Secondo la Corte europea, invero, il diritto alla detrazione, previsto dagli artt. 167 e ss. della direttiva 2006/112, e costituente parte integrante del meccanismo di traslazione dell'imposta proprio dell'IVA in ambito comunitario, può essere negato solo quando risulti dimostrato da parte dell'amministrazione finanziaria, alla luce di elementi oggettivi che il soggetto passivo al quale siano stati forniti i beni o i servizi, posti a fondamento del diritto alla detrazione, sapeva o avrebbe dovuto sapere che tale operazione si iscriveva in un'evasione commessa dal fornitore o da un altro operatore a monte.
È di tutta evidenza, infatti, che in tale evenienza il soggetto che intende fruire della detrazione deve essere considerato, come "partecipante a tale evasione", laddove di certo non lo sarebbe colui che ignorasse - senza sua colpa - che il fornitore effettivo della merce o dei servizi ricevuti non era il fatturante, ma un altro soggetto.

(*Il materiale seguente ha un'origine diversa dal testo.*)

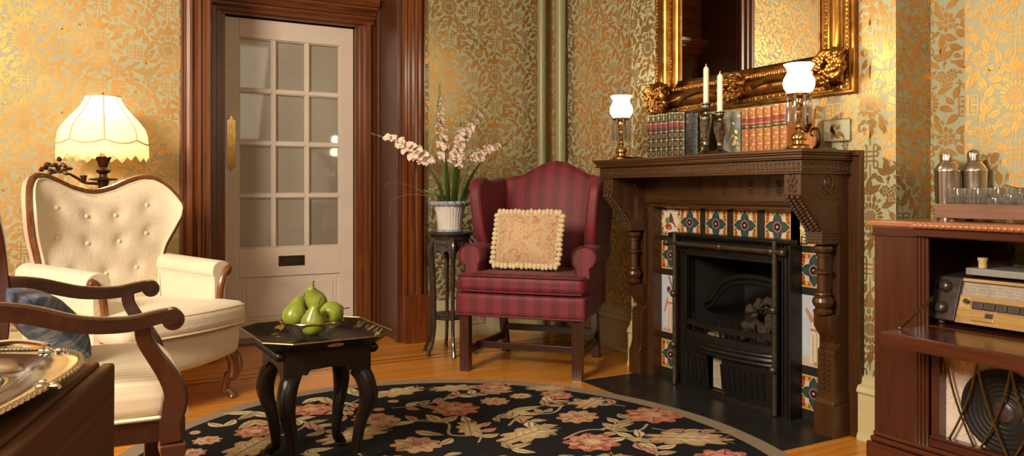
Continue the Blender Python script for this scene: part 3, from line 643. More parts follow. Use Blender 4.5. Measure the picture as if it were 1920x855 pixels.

Pertanto, la Corte di Cassazione, nella sentenza in epigrafe indicata, ha fatto buon governo dei principi già avallati dalla giurisprudenza maggioritaria, nazionale e unionale, stabilendo che la somministrazione illecita di manodopera, mascherata dietro l’apparente indicazione di un appalto di servizi non genuino, dà luogo ad operazioni soggettivamente inesistenti, in ragione del carattere dissimulato del contratto, andando così ad integrare il reato di dichiarazione fraudolenta di cui all’art. 2 del D.lgs 74/2000, che punisce quelle divergenze tra realtà fenomenica e realtà giuridica, senza distinguere tra operazioni che sono inesistenti dal punto di vista oggettivo o soggettivo.